Yielding helplessly to the suction of story…

Reading time: About 1 minute

I like to share interesting pieces of figurative language I encounter in my reading. I write today about a metaphor from Jonathan Gottschall…

Jonathan Gottschall is an American literary scholar who teaches at Washington and Jefferson College in Pennsylvania. I can no longer remember who recommended to me his fascinating book, The Storytelling Animal, but I highly recommend it.

In addition to being filled with compelling facts — did you know that an average daydream is about 14 seconds long and that we have about 2,000 of them each day? — the book also offers some terrific figurative language.

Here is my favourite:

Human minds yield helplessly to the suction of story.

I love that image of suction — so strong, so evocative. And, for me, it’s the perfect image to describe the power of story.

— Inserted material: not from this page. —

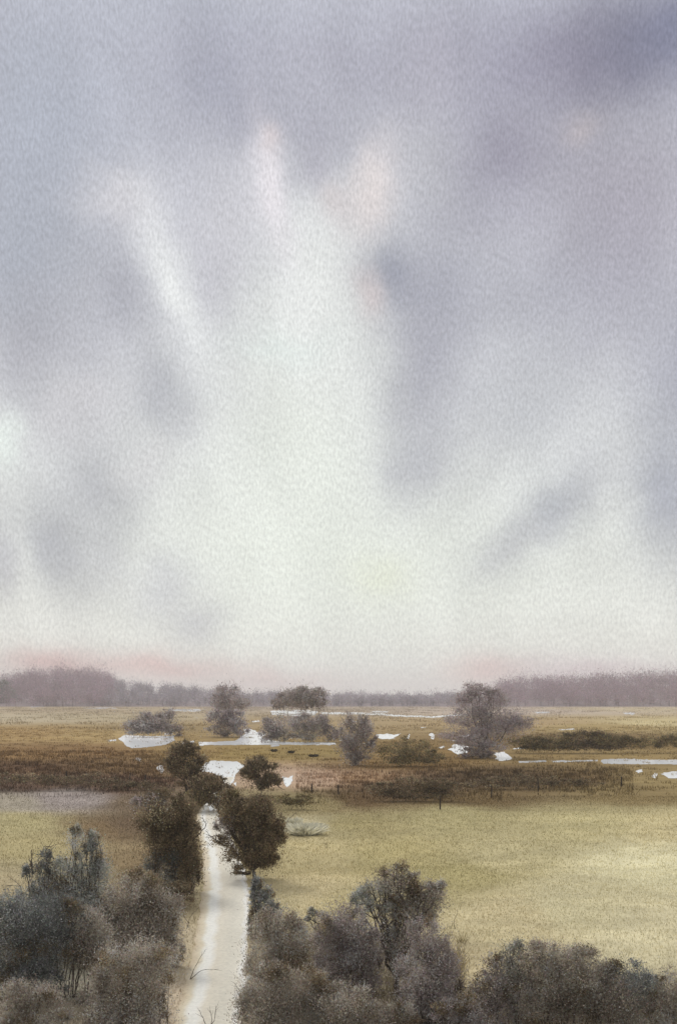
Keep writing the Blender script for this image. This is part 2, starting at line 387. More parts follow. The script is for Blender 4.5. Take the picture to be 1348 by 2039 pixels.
tag(blades('reeds', 70000, (380, 1250), 0.9, 0.4, jitter=0.24, cl=3.0, keep=lambda x, y: fbm(x / 30, y / 60) > -0.05), 'tan reeds on the farthest flats below the woods', 'reeds')
tag(blades('sedge', 90000, (128, 420), 0.42, 0.13, jitter=0.26, keep=notpool, cl=0.8), 'tawny sedge covering the wet flats around the pools', 'sedge')

# ------------------------------------------------------------------ trees and shrubs
TONES = {   # albedo of the twigs and leaves
    'slate': (0.27, 0.275, 0.262), 'brown': (0.46, 0.395, 0.325), 'mauve': (0.56, 0.47, 0.465), 'olive': (0.26, 0.21, 0.115),
    'umber': (0.235, 0.185, 0.12), 'grey': (0.43, 0.41, 0.35), 'plum': (0.45, 0.385, 0.355), 'sage': (0.47, 0.475, 0.41), 'farmauve': (0.35, 0.25, 0.29), 'fargrey': (0.36, 0.32, 0.355),
}
def leaf_cloud(mb, c, r, n, size, tone, up=0.35, twig=0.28, fuzz=0.22, var=0.3):
    """a clump of small leaves and twigs, densest in smaller sub-clumps, thinning at its rim"""
    c = np.asarray(c, float); r = np.asarray(r, float)
    m = max(7, int(n / 330)); s = RNG.normal(size=(m, 3)); s /= np.linalg.norm(s, axis=1)[:, None]; s *= RNG.random((m, 1)) ** 0.42 * 0.88
    k = RNG.integers(0, m, n); q = RNG.normal(size=(n, 3)) * fuzz * (0.55 + 0.9 * RNG.random((m, 1)))[k]
    loose = RNG.random(n) < 0.26
    g = RNG.normal(size=(n, 3)); g *= 0.4 + 0.16 * RNG.random((n, 1))
    p = np.where(loose[:, None], g, s[k] + q)
    pos = c + p * r
    pos[:, 2] = np.maximum(pos[:, 2], 0.03)
    tv = np.exp(RNG.normal(0, var * 1.0, (m, 1)))[k] * np.exp(RNG.normal(0, var, (n, 1)))
    col = np.asarray(tone)[None] * tv * (1 + RNG.normal(0, 0.06, (n, 3)))
    isT = RNG.random(n) < twig
    d = p / (np.linalg.norm(p, axis=1)[:, None] + 1e-6) * 0.8 + RNG.normal(0, 0.6, (n, 3)); d[:, 2] += up + 0.5 * isT
    d /= np.linalg.norm(d, axis=1)[:, None]
    e = np.cross(d, RNG.normal(size=(n, 3))); e /= np.linalg.norm(e, axis=1)[:, None] + 1e-9
    far = np.linalg.norm(p, axis=1) > 0.85; L = size * (0.7 + 0.7 * RNG.random(n)) * np.where(isT, 2.3, 1.0) * np.where(far & ~isT, 0.6, 1.0); W = size * (0.45 + 0.35 * RNG.random(n)) * np.where(isT, 0.28, 1.0)
    a = pos - d * L[:, None] * 0.5; b = pos + d * L[:, None] * 0.5
    v = np.stack([a, pos + e * W[:, None] * 0.5, b, pos - e * W[:, None] * 0.5], 1).reshape(-1, 3)
    mb.add(v, np.arange(4 * n).reshape(-1, 4), np.clip(col, 0.01, 0.6))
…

In an interview with Gottschall, appearing on the Amazon sales page, he offered an interesting reflection on whether the “science” of story diminishes the “magic” of it. Here is what he says:

I get this question a lot. The answer is “No! A thousand times, no!” Science adds to wonder; it doesn’t dissolve it. Scientists almost always report that the more they discover about their subject, the more lovely and mysterious it becomes. That’s certainly what I found in my own research. The whole experience left me in awe of our species–of this truly odd primate that places story (and other forms of art) at the very center of its existence.

Only humans tell stories. They’re part of what makes us human.